— START OF Supplied data —

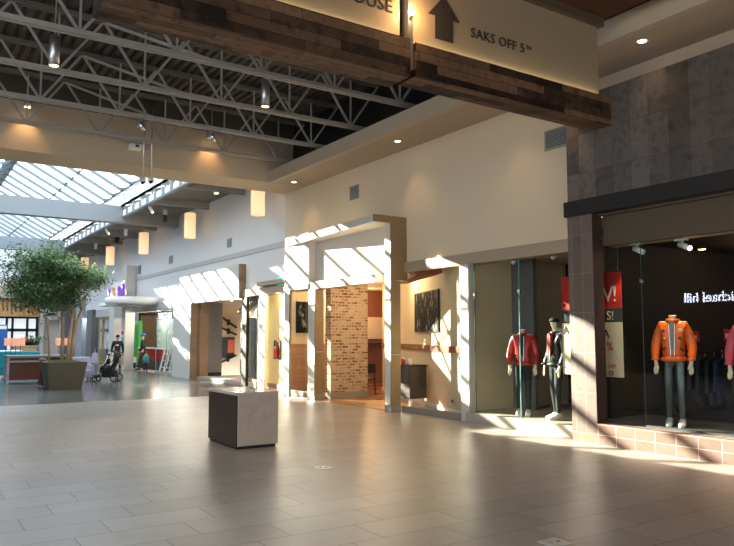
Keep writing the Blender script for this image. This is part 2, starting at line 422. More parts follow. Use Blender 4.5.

— END OF Supplied data —
— START OF Supplied data —

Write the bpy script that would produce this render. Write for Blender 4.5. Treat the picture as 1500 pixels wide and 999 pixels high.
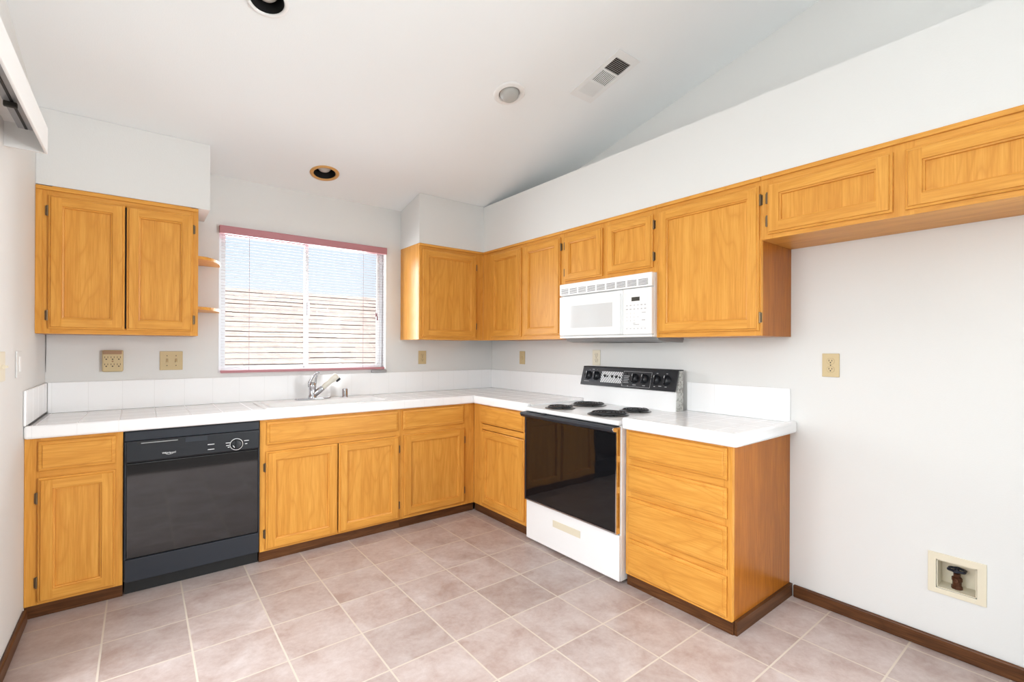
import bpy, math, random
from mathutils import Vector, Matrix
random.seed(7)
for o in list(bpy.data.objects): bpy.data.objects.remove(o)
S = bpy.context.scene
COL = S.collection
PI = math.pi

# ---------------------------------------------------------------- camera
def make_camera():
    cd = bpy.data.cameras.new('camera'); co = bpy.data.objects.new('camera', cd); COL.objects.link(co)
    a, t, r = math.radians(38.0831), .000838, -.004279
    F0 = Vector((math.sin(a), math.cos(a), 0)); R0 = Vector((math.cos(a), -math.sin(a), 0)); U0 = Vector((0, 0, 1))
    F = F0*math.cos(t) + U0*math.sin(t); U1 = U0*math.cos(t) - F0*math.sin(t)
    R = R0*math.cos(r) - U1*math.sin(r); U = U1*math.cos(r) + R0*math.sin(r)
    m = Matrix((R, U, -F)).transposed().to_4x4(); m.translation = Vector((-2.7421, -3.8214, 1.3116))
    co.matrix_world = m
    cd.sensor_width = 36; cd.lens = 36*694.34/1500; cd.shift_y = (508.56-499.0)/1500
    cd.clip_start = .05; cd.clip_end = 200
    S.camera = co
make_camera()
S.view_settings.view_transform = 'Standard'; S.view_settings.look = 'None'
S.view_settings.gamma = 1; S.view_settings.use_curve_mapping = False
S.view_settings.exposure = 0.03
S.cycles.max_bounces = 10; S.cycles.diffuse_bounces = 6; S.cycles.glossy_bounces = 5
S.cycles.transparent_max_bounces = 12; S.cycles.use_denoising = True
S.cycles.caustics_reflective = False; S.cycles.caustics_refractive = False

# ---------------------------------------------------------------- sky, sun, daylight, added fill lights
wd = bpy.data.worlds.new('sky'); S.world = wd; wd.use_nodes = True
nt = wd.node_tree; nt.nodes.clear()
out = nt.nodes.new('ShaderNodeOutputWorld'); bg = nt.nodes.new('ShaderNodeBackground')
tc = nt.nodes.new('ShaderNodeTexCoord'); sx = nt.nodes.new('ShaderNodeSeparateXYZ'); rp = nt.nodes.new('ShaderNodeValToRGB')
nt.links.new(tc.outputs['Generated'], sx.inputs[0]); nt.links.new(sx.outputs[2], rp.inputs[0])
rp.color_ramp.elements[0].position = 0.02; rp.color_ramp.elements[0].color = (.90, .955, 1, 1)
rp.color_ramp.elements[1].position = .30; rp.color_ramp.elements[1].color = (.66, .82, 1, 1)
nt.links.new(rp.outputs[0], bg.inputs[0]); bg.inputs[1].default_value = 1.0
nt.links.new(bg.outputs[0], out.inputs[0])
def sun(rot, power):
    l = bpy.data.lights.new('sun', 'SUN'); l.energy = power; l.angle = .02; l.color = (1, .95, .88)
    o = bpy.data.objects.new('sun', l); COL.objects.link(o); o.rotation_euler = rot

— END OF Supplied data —

▶ [Written exercise]:
Repeat only the lines running from "Write the bpy" to "PI = math.pi", ends included, and leave the pictures out.

▶ [Result below]:
Write the bpy script that would produce this render. Write for Blender 4.5. Treat the picture as 1500 pixels wide and 999 pixels high.
import bpy, math, random
from mathutils import Vector, Matrix
random.seed(7)
for o in list(bpy.data.objects): bpy.data.objects.remove(o)
S = bpy.context.scene
COL = S.collection
PI = math.pi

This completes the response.